Enfin, il y a la crise charbonnière particulièrement aigue en Belgique et en Allemagne. Cette industrie occupe beaucoup de main-d’œuvre, ce qui rend la situation plus dramatique. Le pire c’est qu’elle est insoluble, le déclin du charbon par rapport aux autres sources d’énergie étant inévitable. Ce qui est regrettable, c’est qu’on ne l’ait pas prévue, alors que les signes étaient évidents. La malheureuse C.E.C.A. (Communauté Européenne du Charbon et de l’Acier), fondée sur des perspectives d’expansion indéfinie de la production charbonnière et sidérurgique, est dans une passe difficile ; pour dire vrai, elle se survit. Inutile en période de prospérité, elle se montre impuissante en période critique. Normalement, elle devrait disparaître, mais on sait que les institutions ont la vie dure, comme toutes les bureaucraties, même lorsque leur raison d’être cesse d’exister. Cependant, lorsqu’une institution comme la C.E.C.A. a parcouru entièrement un cycle économique, on ne voit pas ce qu’on pourrait en attendre.
Le Marché Commun
Pour ce qui est du Marché Commun, les perspectives ne sont pas meilleures. Au début d’une phase d’expansion, il aurait pu se manifester favorablement. Né dans une dépression, même légère, il a peu de chances de devenir réalité. Ces premières statistiques sont d’ailleurs muettes à son égard. En France en particulier, les importations n’ont guère baissé en valeur absolue, malgré la dévaluation et les exportations que cette mesure devait faciliter sont en baisse par rapport au niveau antérieur du franc. A l’extérieur, aucun signe positif non plus. Sans doute, il est bien trop tôt pour juger d’une orientation du commerce européen. On n’en reste pas moins perplexe.
Le Planisme
D’une façon générale, il y a lieu, à notre avis, de se défier plus que jamais du planisme économique, dans les pays où le consommateur décide en dernier ressort. Il vaut mieux laisser cela aux Soviets où le consommateur, réduit à la portion congrue, ne compte pas. Lorsqu’on lit l’interview récemment accordée à une publication américaine par M. Jean Monnet, on reste confondu devant le dogmatisme imperturbable de ce technicien, plein de talent d’ailleurs. A vrai dire, on croit que l’avenir lui appartient.

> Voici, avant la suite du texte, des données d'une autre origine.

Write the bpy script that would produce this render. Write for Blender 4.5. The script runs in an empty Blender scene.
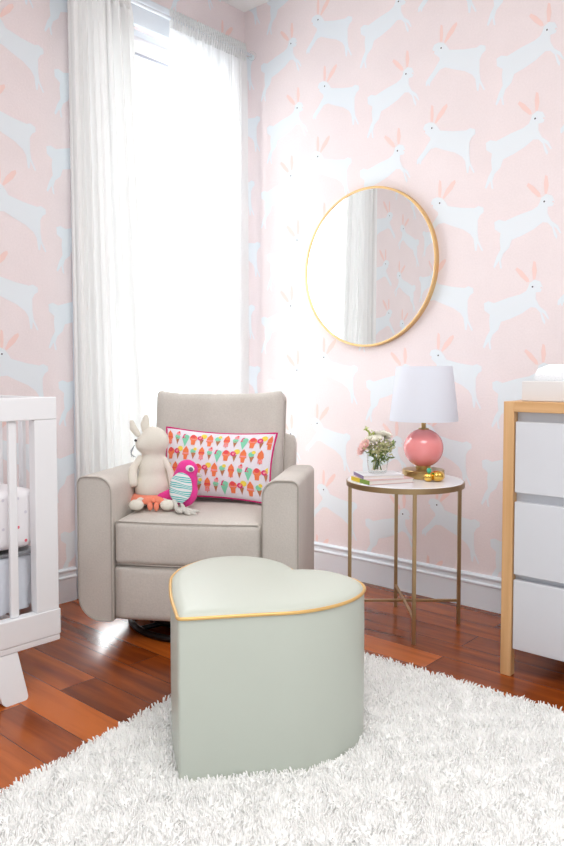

En matière économique pourtant, les surprises n’ont pas manqué ! Elles n’instruisent guère. Ce qui est regrettable, c’est qu’en plaçant systématiquement les fondements de l’unité européenne sur des assises aussi capricieuses, on risque d’en ruiner l’idée et même l’avenir.
La Politique Française
Heureusement, la coopération européenne sur le plan politique donne de meilleurs espoirs. Pendant des années, il a été impossible de définir la politique extérieure de la France, flottante selon les hommes et les événements. Elle paraît aujourd’hui fermement tracée, et à notre avis, conformément aux véritables intérêts nationaux : collaboration européenne fortement appuyée sur l’entente franco-allemande ; réconciliation aussi, sans réserve semble-t-il, avec les Etats-Unis. Position parfaitement nette et même rude à l’égard du Kremlin comme en témoigne la réponse française à Moscou sur Berlin. Défiance par contre à l’égard de la politique britannique, ce qui est sans doute le meilleur moyen d’inviter nos voisins d’Outre-Manche à en changer. Ce sera difficile, mais à la longue, si les Anglais y trouvent avantage, il se peut qu’ils se ravisent. Il y a bien le « miracle » de Chypre. Alors, tous les espoirs sont permis.